→ **Work instructions**
Retype, exactly as they stand, the lines from the start of the data to the line that contains "chalkcol='#9c4a5e', dots=(.5, .5, .014), streak=.35)", both ends included. Leave the pictures out.

→ **Material provided**
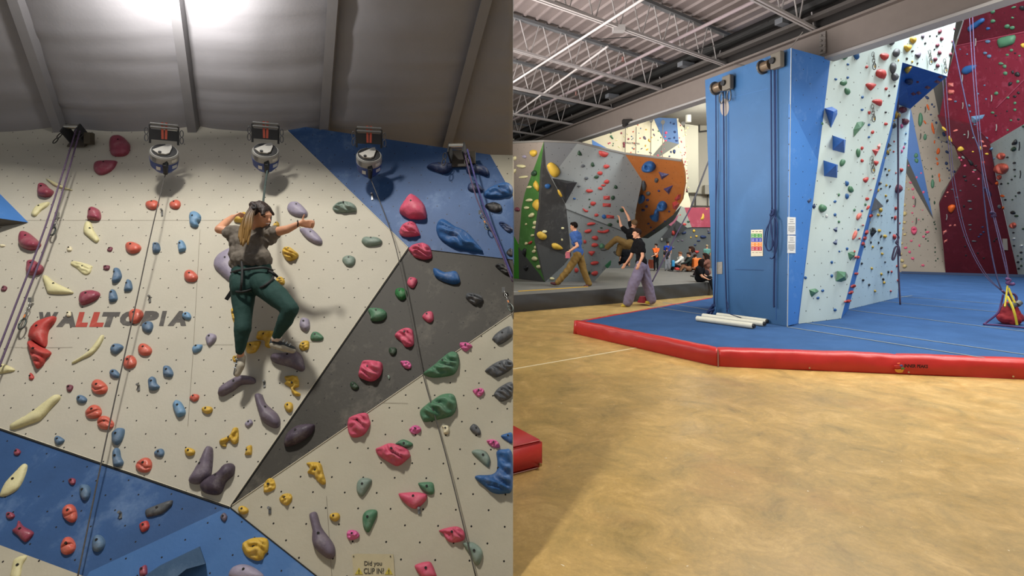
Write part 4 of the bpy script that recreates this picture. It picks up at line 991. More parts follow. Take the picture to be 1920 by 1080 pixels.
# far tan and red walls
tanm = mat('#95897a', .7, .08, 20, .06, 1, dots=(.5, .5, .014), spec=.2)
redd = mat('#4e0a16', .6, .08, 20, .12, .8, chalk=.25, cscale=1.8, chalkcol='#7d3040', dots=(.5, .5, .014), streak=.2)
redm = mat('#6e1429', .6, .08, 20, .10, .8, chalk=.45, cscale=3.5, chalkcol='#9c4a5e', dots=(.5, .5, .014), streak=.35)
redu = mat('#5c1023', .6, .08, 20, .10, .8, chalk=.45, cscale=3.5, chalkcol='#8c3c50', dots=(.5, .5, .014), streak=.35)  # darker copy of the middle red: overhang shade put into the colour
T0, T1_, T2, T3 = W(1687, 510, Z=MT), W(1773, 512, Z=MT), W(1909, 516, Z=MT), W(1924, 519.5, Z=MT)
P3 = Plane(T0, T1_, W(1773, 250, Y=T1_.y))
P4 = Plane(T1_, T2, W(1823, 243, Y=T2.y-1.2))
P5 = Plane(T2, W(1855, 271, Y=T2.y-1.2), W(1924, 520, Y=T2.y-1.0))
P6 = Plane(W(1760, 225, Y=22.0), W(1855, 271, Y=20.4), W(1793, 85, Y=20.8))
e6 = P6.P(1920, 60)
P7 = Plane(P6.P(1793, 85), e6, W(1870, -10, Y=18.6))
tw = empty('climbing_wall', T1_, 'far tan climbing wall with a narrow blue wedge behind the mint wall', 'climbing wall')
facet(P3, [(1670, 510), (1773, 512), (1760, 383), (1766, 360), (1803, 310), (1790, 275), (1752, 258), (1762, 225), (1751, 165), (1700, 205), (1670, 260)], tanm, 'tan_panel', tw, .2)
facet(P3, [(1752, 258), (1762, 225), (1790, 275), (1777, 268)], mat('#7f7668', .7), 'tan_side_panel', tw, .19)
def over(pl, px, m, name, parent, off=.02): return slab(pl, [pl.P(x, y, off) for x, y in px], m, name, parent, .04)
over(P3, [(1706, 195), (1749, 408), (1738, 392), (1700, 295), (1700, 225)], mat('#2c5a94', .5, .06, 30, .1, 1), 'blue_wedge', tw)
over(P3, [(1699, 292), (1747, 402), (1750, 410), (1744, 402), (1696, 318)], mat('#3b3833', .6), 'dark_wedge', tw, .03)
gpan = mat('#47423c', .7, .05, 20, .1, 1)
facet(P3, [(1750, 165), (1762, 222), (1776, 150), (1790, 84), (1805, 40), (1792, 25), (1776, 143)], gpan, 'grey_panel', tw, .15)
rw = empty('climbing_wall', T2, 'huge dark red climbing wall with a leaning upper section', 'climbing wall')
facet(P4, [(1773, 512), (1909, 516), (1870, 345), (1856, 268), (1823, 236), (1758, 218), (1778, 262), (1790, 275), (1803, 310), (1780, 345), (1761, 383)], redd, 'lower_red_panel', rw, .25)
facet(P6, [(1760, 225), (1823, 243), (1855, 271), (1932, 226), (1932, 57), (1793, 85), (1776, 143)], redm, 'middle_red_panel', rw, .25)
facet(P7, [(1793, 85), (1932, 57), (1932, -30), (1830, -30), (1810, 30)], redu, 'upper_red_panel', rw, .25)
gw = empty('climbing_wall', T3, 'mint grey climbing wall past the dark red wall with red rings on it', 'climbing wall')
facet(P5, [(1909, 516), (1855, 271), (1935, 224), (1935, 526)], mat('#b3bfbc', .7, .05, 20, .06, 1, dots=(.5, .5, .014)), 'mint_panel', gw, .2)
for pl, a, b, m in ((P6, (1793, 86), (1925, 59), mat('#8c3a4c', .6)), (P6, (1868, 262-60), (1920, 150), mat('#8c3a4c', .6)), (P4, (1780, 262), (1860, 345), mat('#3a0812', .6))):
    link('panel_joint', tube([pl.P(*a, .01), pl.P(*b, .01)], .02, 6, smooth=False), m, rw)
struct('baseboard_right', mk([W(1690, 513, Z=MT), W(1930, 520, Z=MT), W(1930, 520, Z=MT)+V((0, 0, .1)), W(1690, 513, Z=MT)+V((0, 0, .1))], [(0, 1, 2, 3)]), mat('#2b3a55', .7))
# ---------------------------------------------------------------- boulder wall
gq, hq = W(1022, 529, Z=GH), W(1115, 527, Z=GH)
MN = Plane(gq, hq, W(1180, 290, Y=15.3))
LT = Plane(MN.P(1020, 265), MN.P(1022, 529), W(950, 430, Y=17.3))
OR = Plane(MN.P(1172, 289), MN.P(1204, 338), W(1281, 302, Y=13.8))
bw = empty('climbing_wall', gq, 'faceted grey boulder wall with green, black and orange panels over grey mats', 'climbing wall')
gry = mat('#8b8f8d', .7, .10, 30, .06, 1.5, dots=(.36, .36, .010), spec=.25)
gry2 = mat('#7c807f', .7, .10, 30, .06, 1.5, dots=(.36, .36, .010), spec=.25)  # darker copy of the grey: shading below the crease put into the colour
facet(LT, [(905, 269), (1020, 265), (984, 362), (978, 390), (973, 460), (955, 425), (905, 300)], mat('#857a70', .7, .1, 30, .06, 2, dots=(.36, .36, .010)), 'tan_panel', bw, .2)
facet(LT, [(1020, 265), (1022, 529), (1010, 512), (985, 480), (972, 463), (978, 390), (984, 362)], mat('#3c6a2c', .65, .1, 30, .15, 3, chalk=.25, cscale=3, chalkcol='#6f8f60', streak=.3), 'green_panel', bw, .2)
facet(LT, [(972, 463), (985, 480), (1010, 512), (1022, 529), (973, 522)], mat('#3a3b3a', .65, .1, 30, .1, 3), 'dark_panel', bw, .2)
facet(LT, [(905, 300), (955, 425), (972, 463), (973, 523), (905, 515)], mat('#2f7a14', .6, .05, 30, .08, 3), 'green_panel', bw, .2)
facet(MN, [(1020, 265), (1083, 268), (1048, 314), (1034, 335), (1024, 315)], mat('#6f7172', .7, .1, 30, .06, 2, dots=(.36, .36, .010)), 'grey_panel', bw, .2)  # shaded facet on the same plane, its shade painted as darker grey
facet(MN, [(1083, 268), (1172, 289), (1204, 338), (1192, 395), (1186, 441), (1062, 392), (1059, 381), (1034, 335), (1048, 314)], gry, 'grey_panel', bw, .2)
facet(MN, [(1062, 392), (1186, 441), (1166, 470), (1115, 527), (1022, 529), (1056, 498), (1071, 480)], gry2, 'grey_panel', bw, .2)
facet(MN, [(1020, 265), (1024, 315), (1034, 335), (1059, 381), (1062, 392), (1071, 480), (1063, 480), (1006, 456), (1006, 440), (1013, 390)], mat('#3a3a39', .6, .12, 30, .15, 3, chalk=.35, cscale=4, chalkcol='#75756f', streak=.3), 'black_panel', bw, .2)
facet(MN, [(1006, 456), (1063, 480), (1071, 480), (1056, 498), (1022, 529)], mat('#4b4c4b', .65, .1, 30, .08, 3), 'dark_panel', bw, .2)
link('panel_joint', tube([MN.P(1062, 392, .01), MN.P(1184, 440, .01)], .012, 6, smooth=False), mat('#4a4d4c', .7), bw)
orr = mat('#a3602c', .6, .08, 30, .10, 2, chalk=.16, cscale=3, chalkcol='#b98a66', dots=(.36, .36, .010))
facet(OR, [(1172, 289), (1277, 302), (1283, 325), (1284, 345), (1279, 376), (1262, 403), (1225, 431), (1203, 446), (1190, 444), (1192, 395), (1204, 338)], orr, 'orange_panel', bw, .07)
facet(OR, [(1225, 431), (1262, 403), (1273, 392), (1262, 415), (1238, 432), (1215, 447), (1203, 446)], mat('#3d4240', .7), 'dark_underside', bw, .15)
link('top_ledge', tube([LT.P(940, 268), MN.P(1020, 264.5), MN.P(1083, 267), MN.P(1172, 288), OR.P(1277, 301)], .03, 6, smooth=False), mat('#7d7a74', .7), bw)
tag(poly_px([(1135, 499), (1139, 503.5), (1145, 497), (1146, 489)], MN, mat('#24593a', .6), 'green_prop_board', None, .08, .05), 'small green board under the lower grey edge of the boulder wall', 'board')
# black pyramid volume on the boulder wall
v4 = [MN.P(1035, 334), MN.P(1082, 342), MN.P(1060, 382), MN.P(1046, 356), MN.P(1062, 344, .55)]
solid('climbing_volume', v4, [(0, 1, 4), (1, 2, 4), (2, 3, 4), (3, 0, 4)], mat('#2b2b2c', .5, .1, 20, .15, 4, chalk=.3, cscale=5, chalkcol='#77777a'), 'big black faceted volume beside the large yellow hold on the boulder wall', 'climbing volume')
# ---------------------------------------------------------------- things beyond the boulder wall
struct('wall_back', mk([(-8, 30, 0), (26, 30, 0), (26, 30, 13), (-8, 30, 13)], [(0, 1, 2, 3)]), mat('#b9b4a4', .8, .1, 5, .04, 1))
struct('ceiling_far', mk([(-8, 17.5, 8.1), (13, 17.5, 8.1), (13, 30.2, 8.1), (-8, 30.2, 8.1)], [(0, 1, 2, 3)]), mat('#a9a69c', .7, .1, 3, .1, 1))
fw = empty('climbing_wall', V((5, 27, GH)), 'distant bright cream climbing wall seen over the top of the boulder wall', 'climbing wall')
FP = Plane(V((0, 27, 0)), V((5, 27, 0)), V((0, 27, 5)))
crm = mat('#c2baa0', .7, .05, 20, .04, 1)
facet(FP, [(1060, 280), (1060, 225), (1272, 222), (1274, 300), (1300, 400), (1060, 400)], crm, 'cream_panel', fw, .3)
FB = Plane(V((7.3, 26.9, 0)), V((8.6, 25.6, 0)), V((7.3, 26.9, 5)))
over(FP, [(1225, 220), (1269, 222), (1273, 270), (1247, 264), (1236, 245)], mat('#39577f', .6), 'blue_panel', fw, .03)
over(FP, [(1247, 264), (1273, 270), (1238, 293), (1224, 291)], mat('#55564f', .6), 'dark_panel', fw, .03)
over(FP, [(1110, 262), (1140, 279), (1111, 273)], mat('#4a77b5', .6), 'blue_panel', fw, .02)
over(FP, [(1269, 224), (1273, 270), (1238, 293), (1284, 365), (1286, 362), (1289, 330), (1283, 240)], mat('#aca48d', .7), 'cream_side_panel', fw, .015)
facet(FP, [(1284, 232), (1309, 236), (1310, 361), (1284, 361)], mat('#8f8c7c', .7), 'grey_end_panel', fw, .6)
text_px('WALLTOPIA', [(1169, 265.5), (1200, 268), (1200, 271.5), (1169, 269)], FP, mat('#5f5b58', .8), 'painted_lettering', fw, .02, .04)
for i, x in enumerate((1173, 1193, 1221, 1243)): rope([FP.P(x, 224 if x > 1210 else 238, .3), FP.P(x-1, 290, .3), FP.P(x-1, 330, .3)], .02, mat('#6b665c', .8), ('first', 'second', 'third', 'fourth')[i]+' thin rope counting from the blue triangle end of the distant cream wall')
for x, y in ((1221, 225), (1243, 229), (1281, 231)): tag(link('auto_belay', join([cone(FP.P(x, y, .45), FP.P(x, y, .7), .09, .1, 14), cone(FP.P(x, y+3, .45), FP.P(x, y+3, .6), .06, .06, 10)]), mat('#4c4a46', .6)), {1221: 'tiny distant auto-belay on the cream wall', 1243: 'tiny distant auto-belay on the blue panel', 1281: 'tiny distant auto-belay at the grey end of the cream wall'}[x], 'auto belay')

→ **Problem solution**
Write part 4 of the bpy script that recreates this picture. It picks up at line 991. More parts follow. Take the picture to be 1920 by 1080 pixels.
# far tan and red walls
tanm = mat('#95897a', .7, .08, 20, .06, 1, dots=(.5, .5, .014), spec=.2)
redd = mat('#4e0a16', .6, .08, 20, .12, .8, chalk=.25, cscale=1.8, chalkcol='#7d3040', dots=(.5, .5, .014), streak=.2)
redm = mat('#6e1429', .6, .08, 20, .10, .8, chalk=.45, cscale=3.5, chalkcol='#9c4a5e', dots=(.5, .5, .014), streak=.35)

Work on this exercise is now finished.